The few other extraction sites I’ve visited— a tin mine in Lllallgua, Bolivia; the oil fields on the Absheron Peninsula— didn’t have robotic eagles, or fines for dead wildlife. There was no spin on the wastelands. People lived among the tailings, hung their laundry in the oilfields . This does not mean the tar sands are okay because they have to make elaborate public relations efforts and install robot falcons. What it means is that the tactics in dealing with them can be different, perhaps have to be different.

A rainbow of extraction concessions

Nature: are we or aren’t we a part of it?
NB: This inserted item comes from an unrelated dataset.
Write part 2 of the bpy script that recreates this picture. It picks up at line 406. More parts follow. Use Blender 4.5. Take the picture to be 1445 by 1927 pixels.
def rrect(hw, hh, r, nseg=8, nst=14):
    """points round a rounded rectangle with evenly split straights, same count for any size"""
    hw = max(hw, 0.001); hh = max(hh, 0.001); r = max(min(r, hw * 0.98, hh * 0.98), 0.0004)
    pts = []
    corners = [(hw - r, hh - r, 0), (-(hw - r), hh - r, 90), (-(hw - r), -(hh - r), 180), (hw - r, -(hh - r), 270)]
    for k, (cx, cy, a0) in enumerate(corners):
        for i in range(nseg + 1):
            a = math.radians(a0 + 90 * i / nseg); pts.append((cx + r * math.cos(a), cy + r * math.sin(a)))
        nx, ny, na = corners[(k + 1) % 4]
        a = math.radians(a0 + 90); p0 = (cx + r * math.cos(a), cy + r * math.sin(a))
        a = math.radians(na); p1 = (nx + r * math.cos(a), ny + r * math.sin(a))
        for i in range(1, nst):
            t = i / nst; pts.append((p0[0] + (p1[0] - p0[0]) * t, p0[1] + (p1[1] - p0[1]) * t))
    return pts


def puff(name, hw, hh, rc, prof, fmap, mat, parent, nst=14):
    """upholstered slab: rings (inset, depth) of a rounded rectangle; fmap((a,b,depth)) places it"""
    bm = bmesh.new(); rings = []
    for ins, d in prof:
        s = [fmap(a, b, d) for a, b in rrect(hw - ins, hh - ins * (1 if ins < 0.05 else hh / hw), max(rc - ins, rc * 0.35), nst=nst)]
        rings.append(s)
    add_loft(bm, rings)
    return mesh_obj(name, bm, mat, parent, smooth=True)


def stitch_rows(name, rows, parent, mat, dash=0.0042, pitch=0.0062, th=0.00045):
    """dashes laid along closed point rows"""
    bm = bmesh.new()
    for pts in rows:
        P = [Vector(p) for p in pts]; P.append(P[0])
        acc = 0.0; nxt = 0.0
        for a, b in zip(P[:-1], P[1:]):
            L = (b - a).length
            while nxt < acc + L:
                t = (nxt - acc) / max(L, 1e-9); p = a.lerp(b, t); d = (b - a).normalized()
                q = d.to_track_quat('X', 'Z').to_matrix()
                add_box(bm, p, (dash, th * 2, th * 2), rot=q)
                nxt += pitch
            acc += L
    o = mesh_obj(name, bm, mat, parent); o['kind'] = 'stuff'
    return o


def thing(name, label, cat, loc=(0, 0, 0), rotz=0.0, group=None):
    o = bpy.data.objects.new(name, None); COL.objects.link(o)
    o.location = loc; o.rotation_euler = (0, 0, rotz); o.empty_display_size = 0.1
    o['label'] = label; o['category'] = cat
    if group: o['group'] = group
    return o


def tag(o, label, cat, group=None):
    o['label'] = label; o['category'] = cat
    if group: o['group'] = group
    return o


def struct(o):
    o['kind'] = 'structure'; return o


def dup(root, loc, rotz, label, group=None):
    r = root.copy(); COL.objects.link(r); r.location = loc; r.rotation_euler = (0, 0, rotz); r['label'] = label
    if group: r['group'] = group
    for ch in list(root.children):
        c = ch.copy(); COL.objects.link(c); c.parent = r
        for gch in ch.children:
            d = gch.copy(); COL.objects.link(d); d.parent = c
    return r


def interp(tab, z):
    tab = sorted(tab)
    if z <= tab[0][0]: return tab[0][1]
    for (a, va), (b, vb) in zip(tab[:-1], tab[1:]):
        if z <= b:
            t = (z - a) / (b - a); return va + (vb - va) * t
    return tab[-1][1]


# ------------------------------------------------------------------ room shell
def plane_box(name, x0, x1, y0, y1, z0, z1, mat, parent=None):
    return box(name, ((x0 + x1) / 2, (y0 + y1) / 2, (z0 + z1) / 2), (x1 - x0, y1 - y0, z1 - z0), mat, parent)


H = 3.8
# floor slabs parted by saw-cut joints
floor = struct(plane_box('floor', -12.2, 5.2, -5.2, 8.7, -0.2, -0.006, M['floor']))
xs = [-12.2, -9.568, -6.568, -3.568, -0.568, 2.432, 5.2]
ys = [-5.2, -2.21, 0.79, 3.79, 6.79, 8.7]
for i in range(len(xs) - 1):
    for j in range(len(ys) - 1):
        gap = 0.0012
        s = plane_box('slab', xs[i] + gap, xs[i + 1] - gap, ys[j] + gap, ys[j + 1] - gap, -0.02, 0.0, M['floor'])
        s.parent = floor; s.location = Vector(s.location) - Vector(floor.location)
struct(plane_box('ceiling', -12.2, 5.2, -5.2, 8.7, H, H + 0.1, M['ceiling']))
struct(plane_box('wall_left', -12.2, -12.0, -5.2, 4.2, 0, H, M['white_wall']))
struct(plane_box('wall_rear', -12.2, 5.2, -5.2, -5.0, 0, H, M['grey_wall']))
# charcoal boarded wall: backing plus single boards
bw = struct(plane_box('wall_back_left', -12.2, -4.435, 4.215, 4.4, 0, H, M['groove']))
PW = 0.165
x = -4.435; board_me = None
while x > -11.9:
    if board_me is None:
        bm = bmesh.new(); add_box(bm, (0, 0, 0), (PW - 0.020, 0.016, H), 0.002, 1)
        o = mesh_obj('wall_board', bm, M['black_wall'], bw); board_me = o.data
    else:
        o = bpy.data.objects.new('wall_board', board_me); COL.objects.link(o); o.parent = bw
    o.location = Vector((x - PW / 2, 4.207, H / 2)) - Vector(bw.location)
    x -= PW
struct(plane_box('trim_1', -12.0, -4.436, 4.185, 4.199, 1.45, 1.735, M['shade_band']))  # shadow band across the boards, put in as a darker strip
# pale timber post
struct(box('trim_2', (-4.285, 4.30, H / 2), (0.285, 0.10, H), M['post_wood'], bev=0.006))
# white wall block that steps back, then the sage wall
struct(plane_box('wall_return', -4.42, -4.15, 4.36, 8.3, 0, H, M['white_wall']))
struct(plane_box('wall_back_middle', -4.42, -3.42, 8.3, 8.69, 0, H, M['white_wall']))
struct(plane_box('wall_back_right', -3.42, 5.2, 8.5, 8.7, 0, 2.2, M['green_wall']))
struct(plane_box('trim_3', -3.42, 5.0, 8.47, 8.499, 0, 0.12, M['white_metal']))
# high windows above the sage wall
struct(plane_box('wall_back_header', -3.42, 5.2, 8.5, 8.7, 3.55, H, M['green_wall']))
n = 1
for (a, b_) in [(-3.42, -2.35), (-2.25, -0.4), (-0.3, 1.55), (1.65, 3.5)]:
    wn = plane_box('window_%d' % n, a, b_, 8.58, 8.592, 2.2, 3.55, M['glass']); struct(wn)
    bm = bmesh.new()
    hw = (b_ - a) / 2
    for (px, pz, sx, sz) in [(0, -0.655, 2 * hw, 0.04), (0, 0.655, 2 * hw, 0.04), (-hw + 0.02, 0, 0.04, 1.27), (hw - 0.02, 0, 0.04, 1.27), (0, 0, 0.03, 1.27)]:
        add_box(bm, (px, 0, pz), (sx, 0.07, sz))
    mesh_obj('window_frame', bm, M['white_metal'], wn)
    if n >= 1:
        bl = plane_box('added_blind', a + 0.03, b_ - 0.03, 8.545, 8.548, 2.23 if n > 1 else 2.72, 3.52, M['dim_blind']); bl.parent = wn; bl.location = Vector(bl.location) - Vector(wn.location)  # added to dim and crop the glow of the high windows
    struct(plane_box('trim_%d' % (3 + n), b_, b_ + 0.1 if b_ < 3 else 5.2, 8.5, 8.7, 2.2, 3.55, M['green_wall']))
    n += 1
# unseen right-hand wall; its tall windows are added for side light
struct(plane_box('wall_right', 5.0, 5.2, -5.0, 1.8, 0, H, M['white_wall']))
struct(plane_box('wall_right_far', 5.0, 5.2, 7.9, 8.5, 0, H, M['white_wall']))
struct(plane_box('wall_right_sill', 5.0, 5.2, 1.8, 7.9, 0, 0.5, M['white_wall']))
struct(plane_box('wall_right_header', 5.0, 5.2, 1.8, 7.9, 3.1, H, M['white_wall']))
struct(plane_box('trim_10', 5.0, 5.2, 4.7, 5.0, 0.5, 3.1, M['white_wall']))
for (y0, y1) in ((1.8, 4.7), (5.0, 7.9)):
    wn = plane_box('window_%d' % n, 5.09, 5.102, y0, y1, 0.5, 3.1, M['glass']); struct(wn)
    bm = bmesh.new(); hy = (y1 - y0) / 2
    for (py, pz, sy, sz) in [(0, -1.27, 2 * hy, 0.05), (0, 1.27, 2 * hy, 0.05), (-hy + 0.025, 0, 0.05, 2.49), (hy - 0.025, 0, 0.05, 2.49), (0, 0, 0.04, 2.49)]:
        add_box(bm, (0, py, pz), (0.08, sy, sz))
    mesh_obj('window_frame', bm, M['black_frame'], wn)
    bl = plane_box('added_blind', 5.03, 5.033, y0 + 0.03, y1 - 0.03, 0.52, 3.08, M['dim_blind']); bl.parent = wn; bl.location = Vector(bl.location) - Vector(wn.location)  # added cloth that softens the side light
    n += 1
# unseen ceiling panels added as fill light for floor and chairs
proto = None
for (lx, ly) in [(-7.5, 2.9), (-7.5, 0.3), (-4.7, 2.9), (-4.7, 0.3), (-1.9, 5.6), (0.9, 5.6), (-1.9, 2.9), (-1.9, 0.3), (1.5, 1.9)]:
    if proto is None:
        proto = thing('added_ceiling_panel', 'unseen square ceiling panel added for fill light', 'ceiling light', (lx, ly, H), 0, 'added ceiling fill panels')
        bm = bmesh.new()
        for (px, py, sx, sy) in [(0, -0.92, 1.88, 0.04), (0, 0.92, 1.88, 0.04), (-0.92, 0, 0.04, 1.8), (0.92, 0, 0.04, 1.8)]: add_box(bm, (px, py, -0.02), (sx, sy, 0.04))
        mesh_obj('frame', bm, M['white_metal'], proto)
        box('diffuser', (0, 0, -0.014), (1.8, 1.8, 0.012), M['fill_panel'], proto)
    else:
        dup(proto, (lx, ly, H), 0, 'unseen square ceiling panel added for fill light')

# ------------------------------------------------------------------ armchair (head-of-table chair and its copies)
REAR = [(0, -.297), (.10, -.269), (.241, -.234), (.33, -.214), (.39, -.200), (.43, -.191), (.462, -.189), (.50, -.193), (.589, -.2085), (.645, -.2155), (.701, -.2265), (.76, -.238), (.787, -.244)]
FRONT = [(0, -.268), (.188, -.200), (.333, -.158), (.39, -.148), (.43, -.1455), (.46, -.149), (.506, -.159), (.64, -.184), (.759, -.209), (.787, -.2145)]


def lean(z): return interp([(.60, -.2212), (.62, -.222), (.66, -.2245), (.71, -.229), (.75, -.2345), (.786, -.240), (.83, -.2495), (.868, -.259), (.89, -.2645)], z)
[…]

It’s not easy to make industrial projects like this seem benign, but the groups are likely employing some of the top talent in the messaging business. From “Fast Facts” in Fort McMurray Today’s special issue on Extracting Energy:

“The oilsands’ greenhouse gas emissions were about 48-million metric tonnes in 2010. Emissions from the last World Cup in South Africa in 2010 were estimated at 2.75-million metric tonnes, not factoring in emissions from infrastructure projects.” So really, the tar sands are just like having an extra 16.5 World Cups per year.

(The same publication, however, features an interesting article titled “Owners of the oil sands,” which cites a statistic from ForestEthics that 71 % of all oilsands production is owned by non-Canadian owners. “Canadian companies like Husky Energy, MEG Energy, and Imperial Oil are more than 85% owned by foreign shareholders.” This is one often under-reported issue, in light of the Harper administrations’ rhetoric that tar sands extraction is in Canada’s national interest. )

More skillful messaging can be found in the Oil Sands Discovery Center, which introduces kids to the tar sands through a video in which a professor gets “improved” into a virtual version of himself… dissolving the nature / human binary from the get-go. It is further eroded when we learn that humans are just like beavers: “When you start thinking about it, beavers need a lot of boreal forest.” They move 250 cubic meters of material for their lodges, and each adult eats about 1.5 pounds of trees per day. Basically it’s the same as us using the tar sands. On the one hand, humans are a part of nature, using resources like any other species.

On the other hand, “nature” is shown by Syncrude to be a fixed state which land can be “returned” to after they borrow it.